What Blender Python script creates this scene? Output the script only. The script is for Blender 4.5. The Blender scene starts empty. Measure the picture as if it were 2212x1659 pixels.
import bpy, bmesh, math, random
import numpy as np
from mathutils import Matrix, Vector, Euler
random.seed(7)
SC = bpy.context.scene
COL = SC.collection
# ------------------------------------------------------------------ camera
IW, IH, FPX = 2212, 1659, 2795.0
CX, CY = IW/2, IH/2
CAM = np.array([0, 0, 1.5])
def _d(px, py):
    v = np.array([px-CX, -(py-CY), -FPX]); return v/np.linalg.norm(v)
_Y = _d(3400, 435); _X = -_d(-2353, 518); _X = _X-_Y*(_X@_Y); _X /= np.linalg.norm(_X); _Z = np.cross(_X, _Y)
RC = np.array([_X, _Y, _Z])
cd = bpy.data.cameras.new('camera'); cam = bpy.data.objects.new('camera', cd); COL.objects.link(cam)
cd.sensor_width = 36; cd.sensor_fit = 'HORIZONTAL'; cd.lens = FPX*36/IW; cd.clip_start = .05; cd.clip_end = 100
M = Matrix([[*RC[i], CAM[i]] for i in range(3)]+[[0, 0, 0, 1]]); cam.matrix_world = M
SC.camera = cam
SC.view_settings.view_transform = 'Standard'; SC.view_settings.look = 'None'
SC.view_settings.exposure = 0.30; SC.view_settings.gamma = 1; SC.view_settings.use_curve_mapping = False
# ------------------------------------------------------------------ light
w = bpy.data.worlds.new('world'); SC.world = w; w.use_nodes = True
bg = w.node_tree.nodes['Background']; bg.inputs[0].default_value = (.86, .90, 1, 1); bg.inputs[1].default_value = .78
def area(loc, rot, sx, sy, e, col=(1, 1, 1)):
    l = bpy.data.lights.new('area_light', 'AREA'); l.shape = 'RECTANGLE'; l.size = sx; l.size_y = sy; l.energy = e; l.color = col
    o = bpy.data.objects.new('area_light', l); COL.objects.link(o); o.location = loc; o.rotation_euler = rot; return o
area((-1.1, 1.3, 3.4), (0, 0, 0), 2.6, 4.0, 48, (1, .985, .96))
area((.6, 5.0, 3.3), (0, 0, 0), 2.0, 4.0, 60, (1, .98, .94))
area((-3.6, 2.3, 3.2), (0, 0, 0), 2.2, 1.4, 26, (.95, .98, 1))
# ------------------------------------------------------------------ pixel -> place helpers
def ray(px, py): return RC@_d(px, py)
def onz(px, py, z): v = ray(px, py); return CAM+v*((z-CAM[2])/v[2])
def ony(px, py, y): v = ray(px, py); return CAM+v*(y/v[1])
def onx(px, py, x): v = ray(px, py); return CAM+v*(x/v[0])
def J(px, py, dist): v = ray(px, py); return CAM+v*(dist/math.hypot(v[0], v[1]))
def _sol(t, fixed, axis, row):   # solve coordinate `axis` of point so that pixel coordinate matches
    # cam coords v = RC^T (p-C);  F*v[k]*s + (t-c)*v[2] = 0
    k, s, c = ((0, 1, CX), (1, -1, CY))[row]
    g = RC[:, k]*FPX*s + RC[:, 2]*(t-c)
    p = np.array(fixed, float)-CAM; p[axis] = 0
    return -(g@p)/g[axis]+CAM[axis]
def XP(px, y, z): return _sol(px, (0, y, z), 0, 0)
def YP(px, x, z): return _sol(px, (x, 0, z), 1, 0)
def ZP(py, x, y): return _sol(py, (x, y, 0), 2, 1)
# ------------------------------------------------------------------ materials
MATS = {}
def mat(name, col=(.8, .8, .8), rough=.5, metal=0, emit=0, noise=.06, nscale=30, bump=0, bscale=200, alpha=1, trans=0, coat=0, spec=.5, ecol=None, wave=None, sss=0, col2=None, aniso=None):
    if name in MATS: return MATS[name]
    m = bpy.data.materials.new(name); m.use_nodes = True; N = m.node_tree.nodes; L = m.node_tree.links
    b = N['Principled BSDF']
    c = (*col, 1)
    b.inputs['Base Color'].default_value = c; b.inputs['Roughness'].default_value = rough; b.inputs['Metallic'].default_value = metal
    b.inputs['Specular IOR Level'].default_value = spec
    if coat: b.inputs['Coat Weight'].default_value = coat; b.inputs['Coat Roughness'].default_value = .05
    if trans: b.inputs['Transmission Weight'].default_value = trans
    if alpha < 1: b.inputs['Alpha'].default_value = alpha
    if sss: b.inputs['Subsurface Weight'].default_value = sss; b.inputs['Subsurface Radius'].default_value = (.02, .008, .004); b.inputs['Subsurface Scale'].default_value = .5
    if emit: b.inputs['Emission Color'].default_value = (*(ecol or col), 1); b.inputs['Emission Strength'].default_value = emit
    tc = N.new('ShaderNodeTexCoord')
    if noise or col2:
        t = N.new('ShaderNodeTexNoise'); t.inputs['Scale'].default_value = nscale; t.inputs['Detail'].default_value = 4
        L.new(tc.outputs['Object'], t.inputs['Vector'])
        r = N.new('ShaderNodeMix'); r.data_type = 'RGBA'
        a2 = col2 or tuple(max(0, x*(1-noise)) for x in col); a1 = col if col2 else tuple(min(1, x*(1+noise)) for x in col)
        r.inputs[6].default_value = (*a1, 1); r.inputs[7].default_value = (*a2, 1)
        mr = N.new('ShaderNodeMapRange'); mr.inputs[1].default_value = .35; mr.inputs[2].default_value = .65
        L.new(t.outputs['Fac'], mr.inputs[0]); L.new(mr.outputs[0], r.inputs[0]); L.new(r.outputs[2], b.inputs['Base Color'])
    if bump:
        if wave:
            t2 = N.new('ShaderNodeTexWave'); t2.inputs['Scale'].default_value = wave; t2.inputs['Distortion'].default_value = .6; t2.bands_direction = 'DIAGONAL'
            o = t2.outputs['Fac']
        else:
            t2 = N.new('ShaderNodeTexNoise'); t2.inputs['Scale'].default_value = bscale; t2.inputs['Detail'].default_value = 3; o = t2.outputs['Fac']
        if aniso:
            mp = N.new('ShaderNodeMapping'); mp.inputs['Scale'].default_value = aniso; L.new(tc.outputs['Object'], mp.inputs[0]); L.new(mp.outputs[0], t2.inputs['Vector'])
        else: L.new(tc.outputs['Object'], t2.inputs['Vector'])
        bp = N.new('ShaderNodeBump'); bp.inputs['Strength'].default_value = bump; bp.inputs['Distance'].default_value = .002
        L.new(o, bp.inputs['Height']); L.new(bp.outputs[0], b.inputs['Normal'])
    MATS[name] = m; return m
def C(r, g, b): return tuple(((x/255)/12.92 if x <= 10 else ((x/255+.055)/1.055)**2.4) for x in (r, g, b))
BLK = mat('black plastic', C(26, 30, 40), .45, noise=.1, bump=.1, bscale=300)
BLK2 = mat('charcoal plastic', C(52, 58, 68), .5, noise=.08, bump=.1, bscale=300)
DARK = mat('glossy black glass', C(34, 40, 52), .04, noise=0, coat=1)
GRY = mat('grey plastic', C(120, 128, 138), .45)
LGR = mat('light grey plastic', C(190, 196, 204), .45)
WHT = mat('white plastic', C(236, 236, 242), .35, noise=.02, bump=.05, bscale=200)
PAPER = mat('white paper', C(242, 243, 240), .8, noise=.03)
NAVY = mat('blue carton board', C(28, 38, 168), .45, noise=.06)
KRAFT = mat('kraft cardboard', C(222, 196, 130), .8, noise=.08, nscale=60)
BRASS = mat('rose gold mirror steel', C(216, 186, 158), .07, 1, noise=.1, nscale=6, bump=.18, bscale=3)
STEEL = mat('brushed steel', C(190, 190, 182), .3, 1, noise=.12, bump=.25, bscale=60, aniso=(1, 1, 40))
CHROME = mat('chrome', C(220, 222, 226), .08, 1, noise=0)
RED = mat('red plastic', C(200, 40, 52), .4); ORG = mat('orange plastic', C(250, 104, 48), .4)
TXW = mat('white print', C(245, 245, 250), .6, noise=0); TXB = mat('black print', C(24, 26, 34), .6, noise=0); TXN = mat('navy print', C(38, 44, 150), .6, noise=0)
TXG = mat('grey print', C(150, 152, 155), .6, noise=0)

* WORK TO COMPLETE
Among the lines above, how many contain the string "scene"? State the number alone.

* EXERCISE ANSWER
2